New York

Judi Werthein

If two landmarks in the brief history of the carpet in contemporary art include Lawrence Weiner’s A SQUARE REMOVAL FROM A RUG IN USE, 1969, and Rudolph Stingel’s Plan B, 2004, the centerpiece of Judi Werthein’s “Corporate Logo” exhibition aims to combine the critical gravity of the former with the visual punch of the latter. The artist blanketed the floor of Art in General’s gallery with a custom-made wall-to-wall black rug patterned in a white, step-and-repeat motif with a logo she devised (with the help of a graphic designer) for the organization. And that was it: an expanse of carpet and bare walls. Entering the room, one might have mistaken it for a newly spiffed-up corporate lobby. Werthein’s trademark comprises a lowercase a, abstracted into an open loop with a short stem, and the same form next to it, rotated one hundred and eighty degrees to appear as an uppercase G. The downtown alternative art space was thus logofied à la the gridded insignias of Gucci or Louis Vuitton.

The occasion for Werthein’s project was the twenty-fifth anniversary of Art in General, which invited the Buenos Aires–born, Brooklyn-based artist to participate in a commemorative group show at the UBS Art Gallery. Possibly roused by this coupling of nonprofit and mega-corporation, she proposed instead to create a brand identity for the harder-up half of the pair, and her involvement in the UBS exhibition was cancelled. While the carpet is its most salient manifestation, the endeavor also took on other, more ephemeral forms, with Art in General using Werthein’s emblem on its stationery, press materials, website, and business cards. The venture is tamer than much of her earlier work. Turismo, 2000, for example, which was shown at that year’s Havana Biennial, is a large photograph of an Alpine snowscape in front of which Cuban citizens had their Polaroid photos shot, souvenirs of a trip they were not permitted to take, while for her 2005 project Brinco, Werthein designed “crossing trainer” sneakers, complete with compass, map, and flashlight, and distributed them to Mexican migrants intent on crossing the US border. The risk of this installation, as with those works, is too pat a target; few would disagree that the slide toward the corporate in artistic production and among cultural establishments is, like Castro’s regime and US anti-immigration policies, fraught territory. “Corporate Logo” is, in some ways, easy irony: A not-for-profit organization whose founding mission was to “create a space where artists could exhibit unconventional work” experiments with positioning itself, via one such artist, as a branded entity.

Werthein’s symbol has a sixties look, and indeed one line of the gallery booklet about the project, referencing potential conflicts of interest between art institutions and corporations, notes, “This dilemma is not new,” while a letter to the artist from curator Sofía Hernández Chong Cuy tacked to the wall cites Michael Asher’s installations of nearly four decades ago. “Corporate Logo” is institutional critique in endgame mode, full-circle arrival at one of the paradoxes Benjamin H. D. Buchloh identified in work by, among others, Daniel Buren, whereby “the campaign to critique conventions of visuality with textual interventions, billboard signs, anonymous handouts, and pamphlets inevitably ends by following the pre-established mechanisms of advertising and marketing campaigns.” Werthein runs down these conventions too—she intended “to shun any display of traditional artwork like painting or sculpture”—but does so using the operations of promotion and publicity.

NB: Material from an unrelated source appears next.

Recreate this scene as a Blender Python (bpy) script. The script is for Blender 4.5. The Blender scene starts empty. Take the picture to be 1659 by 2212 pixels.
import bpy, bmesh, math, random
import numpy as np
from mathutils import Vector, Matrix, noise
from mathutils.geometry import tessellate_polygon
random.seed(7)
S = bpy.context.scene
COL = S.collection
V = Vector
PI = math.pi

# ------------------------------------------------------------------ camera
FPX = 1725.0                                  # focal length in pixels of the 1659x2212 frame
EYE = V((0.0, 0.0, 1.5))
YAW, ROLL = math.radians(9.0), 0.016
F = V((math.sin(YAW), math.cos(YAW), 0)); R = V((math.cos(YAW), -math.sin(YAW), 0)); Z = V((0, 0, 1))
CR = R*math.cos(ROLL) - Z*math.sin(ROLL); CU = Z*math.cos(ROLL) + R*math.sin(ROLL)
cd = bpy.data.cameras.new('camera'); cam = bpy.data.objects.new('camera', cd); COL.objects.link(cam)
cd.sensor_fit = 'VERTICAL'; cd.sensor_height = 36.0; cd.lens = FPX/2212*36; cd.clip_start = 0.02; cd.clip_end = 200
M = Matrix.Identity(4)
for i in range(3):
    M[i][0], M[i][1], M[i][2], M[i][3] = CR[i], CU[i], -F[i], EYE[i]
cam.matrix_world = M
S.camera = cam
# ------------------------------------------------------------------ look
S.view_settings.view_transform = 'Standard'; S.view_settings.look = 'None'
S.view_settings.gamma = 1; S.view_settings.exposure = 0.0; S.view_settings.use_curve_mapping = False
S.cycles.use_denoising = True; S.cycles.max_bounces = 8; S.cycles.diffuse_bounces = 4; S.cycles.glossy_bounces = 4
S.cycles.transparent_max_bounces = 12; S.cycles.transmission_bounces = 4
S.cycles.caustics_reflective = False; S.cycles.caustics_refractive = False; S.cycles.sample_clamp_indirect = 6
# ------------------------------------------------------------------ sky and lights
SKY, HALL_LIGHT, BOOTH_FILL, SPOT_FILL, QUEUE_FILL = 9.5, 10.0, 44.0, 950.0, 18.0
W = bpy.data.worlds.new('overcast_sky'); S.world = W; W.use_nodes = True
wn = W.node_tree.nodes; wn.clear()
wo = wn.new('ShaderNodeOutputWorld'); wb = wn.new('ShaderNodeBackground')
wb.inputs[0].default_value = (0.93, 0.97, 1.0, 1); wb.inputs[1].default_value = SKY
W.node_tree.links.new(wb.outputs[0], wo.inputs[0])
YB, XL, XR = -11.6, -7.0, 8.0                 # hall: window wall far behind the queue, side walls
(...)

Crucially, her intervention is temporary. That Art in General undertook to employ Werthein’s logo for less than six months means that the artist is ultimately withholding from the institution one of the most distinguishing features of a brand, continuity over time, and the recognition begotten by such continuity. In this impermanence, the work retains a measure of the subversiveness to which it is heir.